We played in the water and on the rocks and read signs about the area.
We climbed on redwood stumps in our campground and spotted a few banana slugs and many jays. Lilah even collected some jay feathers.
On the sandy beach down the road we found hundreds of sand dollars, big and little, bleached and still covered in mauve fur. Here are a few of the most intact sand dollars we found.
The kids spent hours pushing and throwing sticks and logs into the wavelets and watching them come back, running back and forth in the ocean’s edge.
At the campsite, Lilah and Gavin arranged firewood and kindling and Lilah lit the fire, as she had been very anxious to be part of that since Gavin had done the same on his own at scouts just a week or so back. She was successful and we had some s’mores before heading to our tent.
When we pried ourselves away from the beach and drove the hundreds of miles home, our cats and bird and dog were waiting. Lilah made a welcome home card for the dog and put it on his carrier.
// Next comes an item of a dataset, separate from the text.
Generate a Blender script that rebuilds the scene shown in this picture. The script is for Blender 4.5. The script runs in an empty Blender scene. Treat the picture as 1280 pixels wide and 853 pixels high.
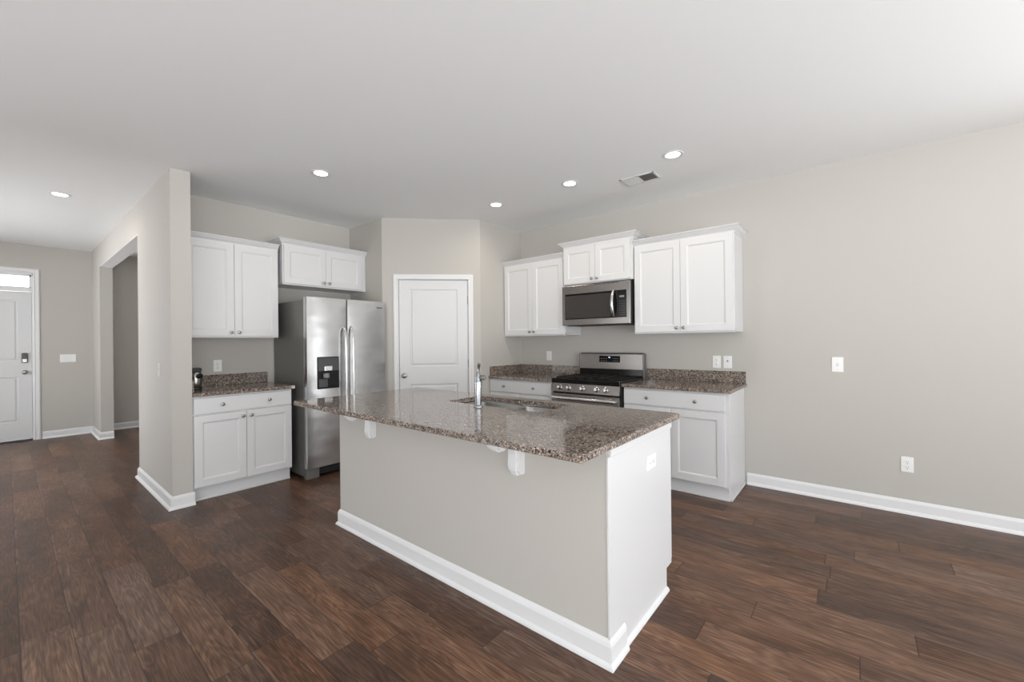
import bpy, bmesh, math, random
from mathutils import Vector, Matrix
random.seed(4)
C = bpy.context.scene.collection
SC = bpy.context.scene
R = math.radians

# ------------------------------------------------------------------ camera, world, lights, exposure
def make_camera():
    a, p, ro = 0.8827, 0.001, -0.010
    F = Vector((-math.cos(a), math.sin(a), 0)); Rt = Vector((math.sin(a), math.cos(a), 0)); U = Vector((0, 0, 1))
    F2 = F*math.cos(p)+U*math.sin(p); U2 = U*math.cos(p)-F*math.sin(p)
    R3 = Rt*math.cos(ro)+U2*math.sin(ro); U3 = U2*math.cos(ro)-Rt*math.sin(ro)
    cam = bpy.data.cameras.new('camera'); o = bpy.data.objects.new('camera', cam); C.objects.link(o)
    cam.sensor_width = 36; cam.lens = 36*520.852/1280; cam.clip_start = 0.05
    m = Matrix((R3, U3, -F2)).transposed().to_4x4(); m.translation = Vector((0, 0, 1.319))
    o.matrix_world = m
    SC.camera = o
make_camera()
SC.view_settings.view_transform = 'Standard'; SC.view_settings.look = 'None'
SC.view_settings.gamma = 1; SC.view_settings.use_curve_mapping = False
SC.view_settings.exposure = 0.24

W = bpy.data.worlds.new('sky'); SC.world = W; W.use_nodes = True
WORLD_COLOR = (1.28, 1.33, 1.37); WORLD_STRENGTH = 2.75
GROUND_FILL_COLOR = (2.48, 2.53, 2.58)     # lower half of the world, added brightness to lift the ceiling
bg = W.node_tree.nodes['Background']; bg.inputs[1].default_value = WORLD_STRENGTH
def world_gradient():
    n, l = W.node_tree.nodes, W.node_tree.links
    tc = n.new('ShaderNodeTexCoord'); sp = n.new('ShaderNodeSeparateXYZ'); l.new(tc.outputs['Generated'], sp.inputs[0])
    mr = n.new('ShaderNodeMapRange'); mr.inputs['From Min'].default_value = -.12; mr.inputs['From Max'].default_value = .04
    l.new(sp.outputs[2], mr.inputs['Value'])
    mx = n.new('ShaderNodeMixRGB'); l.new(mr.outputs[0], mx.inputs[0])
    mx.inputs[1].default_value = (*GROUND_FILL_COLOR, 1); mx.inputs[2].default_value = (*WORLD_COLOR, 1)
    l.new(mx.outputs[0], bg.inputs[0])
world_gradient()
LAMP_W = 2.4                      # recessed ceiling lamps

def portal(name, loc, rot, sx, sy):
    l = bpy.data.lights.new(name, 'AREA'); l.shape = 'RECTANGLE'; l.size = sx; l.size_y = sy
    l.cycles.is_portal = True
    o = bpy.data.objects.new(name, l); C.objects.link(o); o.location = loc; o.rotation_euler = rot
portal('portal_right', (3.62, -0.2, 1.2), (0, R(90), 0), 2.35, 5.8)
portal("portal_rear", (0.65, -3.38, 1.1), (R(90), 0, 0), 3.9, 2.2)
portal('portal_patio', (2.3, 4.40, 1.1), (R(-90), 0, 0), 1.7, 2.1)
portal('portal_dining', (-9.0, 2.8, 1.4), (0, R(-90), 0), 1.6, 1.8)

# ------------------------------------------------------------------ constants
H = 2.743
YR = 4.289; XF = -4.852; XC = -3.365; YP = 2.731
D0 = Vector((-4.153, 2.731)); D1 = Vector((-3.365, 3.522))
DT = (D1-D0).normalized(); DN = Vector((DT.y, -DT.x))        # DN points into the room
DL = (D1-D0).length
YS0, YS1, XS = 0.844, 0.978, -4.227
XE = -8.93                                                     # entry wall

# ------------------------------------------------------------------ materials
def nmat(name):
    m = bpy.data.materials.new(name); m.use_nodes = True
    return m, m.node_tree.nodes, m.node_tree.links, m.node_tree.nodes['Principled BSDF']
def flat(name, col, rough=0.5, metal=0.0, bump=0, bscale=60, spec=None, coat=0):
    m, n, l, b = nmat(name)
    b.inputs['Base Color'].default_value = (*col, 1); b.inputs['Roughness'].default_value = rough
    b.inputs['Metallic'].default_value = metal
    if spec is not None: b.inputs['Specular IOR Level'].default_value = spec
    if coat: b.inputs['Coat Weight'].default_value = coat; b.inputs['Coat Roughness'].default_value = .1
    tc = n.new('ShaderNodeTexCoord')
    nz = n.new('ShaderNodeTexNoise'); nz.inputs['Scale'].default_value = bscale
    l.new(tc.outputs['Object'], nz.inputs['Vector'])
    bp = n.new('ShaderNodeBump'); bp.inputs['Strength'].default_value = max(bump, 0.01); bp.inputs['Distance'].default_value = .002
    l.new(nz.outputs['Fac'], bp.inputs['Height']); l.new(bp.outputs['Normal'], b.inputs['Normal'])
    return m
def emit(name, col, s):
    m, n, l, b = nmat(name)
    b.inputs['Base Color'].default_value = (*col, 1)
    b.inputs['Emission Color'].default_value = (*col, 1); b.inputs['Emission Strength'].default_value = s
    return m
def granite():
    m, n, l, b = nmat('speckled_granite')
    tc = n.new('ShaderNodeTexCoord')
    def ramp(src, stops, interp='CONSTANT'):
        r = n.new('ShaderNodeValToRGB'); r.color_ramp.interpolation = interp
        e = r.color_ramp.elements
        while len(e) < len(stops): e.new(0.5)
        for i, (p, c) in enumerate(stops): e[i].position = p; e[i].color = (*c, 1)
        l.new(src, r.inputs[0]); return r
    dn = n.new('ShaderNodeTexNoise'); dn.inputs['Scale'].default_value = 120; dn.inputs['Detail'].default_value = 2
    l.new(tc.outputs['Object'], dn.inputs['Vector'])
    dm = n.new('ShaderNodeMixRGB'); dm.blend_type = 'ADD'; dm.inputs[0].default_value = 0.012
    l.new(tc.outputs['Object'], dm.inputs[1]); l.new(dn.outputs['Color'], dm.inputs[2])
    v1 = n.new('ShaderNodeTexVoronoi'); v1.inputs['Scale'].default_value = 125
    l.new(dm.outputs[0], v1.inputs['Vector'])
    s1 = n.new('ShaderNodeSeparateColor'); l.new(v1.outputs['Color'], s1.inputs[0])
    r1 = ramp(s1.outputs[0], [(0, (.014, .013, .013)), (.17, (.075, .062, .055)), (.28, (.18, .145, .125)), (.42, (.35, .275, .225)),
                              (.56, (.24, .225, .215)), (.70, (.47, .385, .32)), (.82, (.60, .555, .51)), (.93, (.09, .085, .085))])
    v2 = n.new('ShaderNodeTexVoronoi'); v2.inputs['Scale'].default_value = 240
    l.new(dm.outputs[0], v2.inputs['Vector'])
    s2 = n.new('ShaderNodeSeparateColor'); l.new(v2.outputs['Color'], s2.inputs[0])
    r2 = ramp(s2.outputs[1], [(0, (.012, .012, .012)), (.25, (.17, .145, .13)), (.48, (.35, .28, .235)), (.72, (.30, .275, .26)), (.86, (.64, .60, .57))])
    nz = n.new('ShaderNodeTexNoise'); nz.inputs['Scale'].default_value = 45; nz.inputs['Detail'].default_value = 3
    l.new(tc.outputs['Object'], nz.inputs['Vector'])
    rf = ramp(nz.outputs['Fac'], [(.42, (0, 0, 0)), (.58, (1, 1, 1))], 'LINEAR')
    mx = n.new('ShaderNodeMixRGB'); l.new(rf.outputs[0], mx.inputs[0]); l.new(r1.outputs[0], mx.inputs[1]); l.new(r2.outputs[0], mx.inputs[2])
    tn = n.new('ShaderNodeMixRGB'); tn.blend_type = 'MULTIPLY'; tn.inputs[0].default_value = 1; l.new(mx.outputs[0], tn.inputs[1]); tn.inputs[2].default_value = (.84, .79, .745, 1)
    l.new(tn.outputs[0], b.inputs['Base Color'])
    b.inputs['Roughness'].default_value = 0.07
    b.inputs['Specular IOR Level'].default_value = 0.6
    return m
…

Much of the way there and back we listened to Douglas Adams on audiobook, reading his Hitchhiker’s Guide to the Galaxy series. He’s particularly good at voicing Zaphod Beeblebrox, who particularly amuses me.
Much to his annoyance, a thought popped into his mind. It was very clear and very distinct, and he had now come to recognize these thoughts for what they were. His instinct was to resist them.